▸ **Problem details**: Transcribe every line exactly. Leave the pictures behind.

▸ **Given data**:

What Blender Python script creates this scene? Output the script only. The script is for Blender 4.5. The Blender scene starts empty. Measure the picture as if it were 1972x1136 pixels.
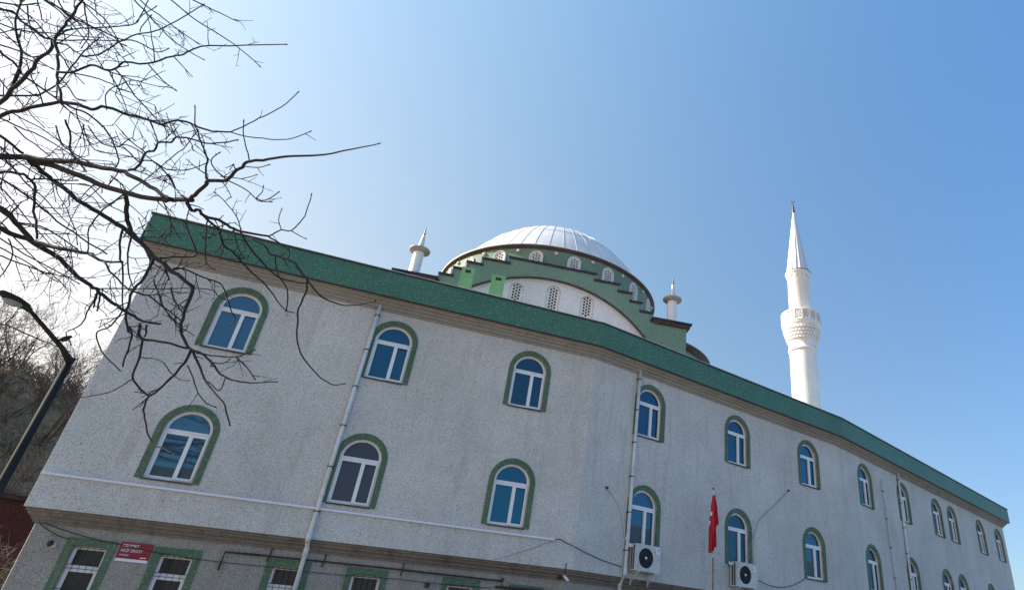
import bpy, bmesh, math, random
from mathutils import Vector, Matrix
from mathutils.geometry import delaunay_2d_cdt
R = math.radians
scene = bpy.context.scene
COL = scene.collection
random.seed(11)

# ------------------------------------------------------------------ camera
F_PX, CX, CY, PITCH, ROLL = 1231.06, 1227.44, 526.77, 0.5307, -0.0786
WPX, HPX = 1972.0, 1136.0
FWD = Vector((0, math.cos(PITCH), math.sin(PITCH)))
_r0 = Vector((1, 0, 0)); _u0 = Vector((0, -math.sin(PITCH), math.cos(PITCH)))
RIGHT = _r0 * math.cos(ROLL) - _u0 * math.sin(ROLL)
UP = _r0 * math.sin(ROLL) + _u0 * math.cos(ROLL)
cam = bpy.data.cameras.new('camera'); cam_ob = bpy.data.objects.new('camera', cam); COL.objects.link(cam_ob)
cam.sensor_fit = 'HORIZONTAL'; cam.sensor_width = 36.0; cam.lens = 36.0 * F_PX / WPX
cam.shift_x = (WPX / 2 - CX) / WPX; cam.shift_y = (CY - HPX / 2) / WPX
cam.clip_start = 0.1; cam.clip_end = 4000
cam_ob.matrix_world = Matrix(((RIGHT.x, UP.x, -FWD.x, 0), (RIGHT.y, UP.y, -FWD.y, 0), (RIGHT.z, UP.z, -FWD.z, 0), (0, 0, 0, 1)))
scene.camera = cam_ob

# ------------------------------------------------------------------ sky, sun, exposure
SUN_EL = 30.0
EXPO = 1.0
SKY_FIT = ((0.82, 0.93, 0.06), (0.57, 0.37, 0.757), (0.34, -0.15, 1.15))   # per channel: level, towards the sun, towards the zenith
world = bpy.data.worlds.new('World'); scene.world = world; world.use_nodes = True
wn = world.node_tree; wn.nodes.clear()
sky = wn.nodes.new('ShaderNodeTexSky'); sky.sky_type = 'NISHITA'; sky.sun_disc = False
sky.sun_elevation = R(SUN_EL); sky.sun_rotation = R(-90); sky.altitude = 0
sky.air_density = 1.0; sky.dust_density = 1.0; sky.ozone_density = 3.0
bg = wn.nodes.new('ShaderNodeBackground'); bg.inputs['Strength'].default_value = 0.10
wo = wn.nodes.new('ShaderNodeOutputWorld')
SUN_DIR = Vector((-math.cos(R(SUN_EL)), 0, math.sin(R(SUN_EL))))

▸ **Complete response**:
What Blender Python script creates this scene? Output the script only. The script is for Blender 4.5. The Blender scene starts empty. Measure the picture as if it were 1972x1136 pixels.
import bpy, bmesh, math, random
from mathutils import Vector, Matrix
from mathutils.geometry import delaunay_2d_cdt
R = math.radians
scene = bpy.context.scene
COL = scene.collection
random.seed(11)

# ------------------------------------------------------------------ camera
F_PX, CX, CY, PITCH, ROLL = 1231.06, 1227.44, 526.77, 0.5307, -0.0786
WPX, HPX = 1972.0, 1136.0
FWD = Vector((0, math.cos(PITCH), math.sin(PITCH)))
_r0 = Vector((1, 0, 0)); _u0 = Vector((0, -math.sin(PITCH), math.cos(PITCH)))
RIGHT = _r0 * math.cos(ROLL) - _u0 * math.sin(ROLL)
UP = _r0 * math.sin(ROLL) + _u0 * math.cos(ROLL)
cam = bpy.data.cameras.new('camera'); cam_ob = bpy.data.objects.new('camera', cam); COL.objects.link(cam_ob)
cam.sensor_fit = 'HORIZONTAL'; cam.sensor_width = 36.0; cam.lens = 36.0 * F_PX / WPX
cam.shift_x = (WPX / 2 - CX) / WPX; cam.shift_y = (CY - HPX / 2) / WPX
cam.clip_start = 0.1; cam.clip_end = 4000
cam_ob.matrix_world = Matrix(((RIGHT.x, UP.x, -FWD.x, 0), (RIGHT.y, UP.y, -FWD.y, 0), (RIGHT.z, UP.z, -FWD.z, 0), (0, 0, 0, 1)))
scene.camera = cam_ob

# ------------------------------------------------------------------ sky, sun, exposure
SUN_EL = 30.0
EXPO = 1.0
SKY_FIT = ((0.82, 0.93, 0.06), (0.57, 0.37, 0.757), (0.34, -0.15, 1.15))   # per channel: level, towards the sun, towards the zenith
world = bpy.data.worlds.new('World'); scene.world = world; world.use_nodes = True
wn = world.node_tree; wn.nodes.clear()
sky = wn.nodes.new('ShaderNodeTexSky'); sky.sky_type = 'NISHITA'; sky.sun_disc = False
sky.sun_elevation = R(SUN_EL); sky.sun_rotation = R(-90); sky.altitude = 0
sky.air_density = 1.0; sky.dust_density = 1.0; sky.ozone_density = 3.0
bg = wn.nodes.new('ShaderNodeBackground'); bg.inputs['Strength'].default_value = 0.10
wo = wn.nodes.new('ShaderNodeOutputWorld')
SUN_DIR = Vector((-math.cos(R(SUN_EL)), 0, math.sin(R(SUN_EL))))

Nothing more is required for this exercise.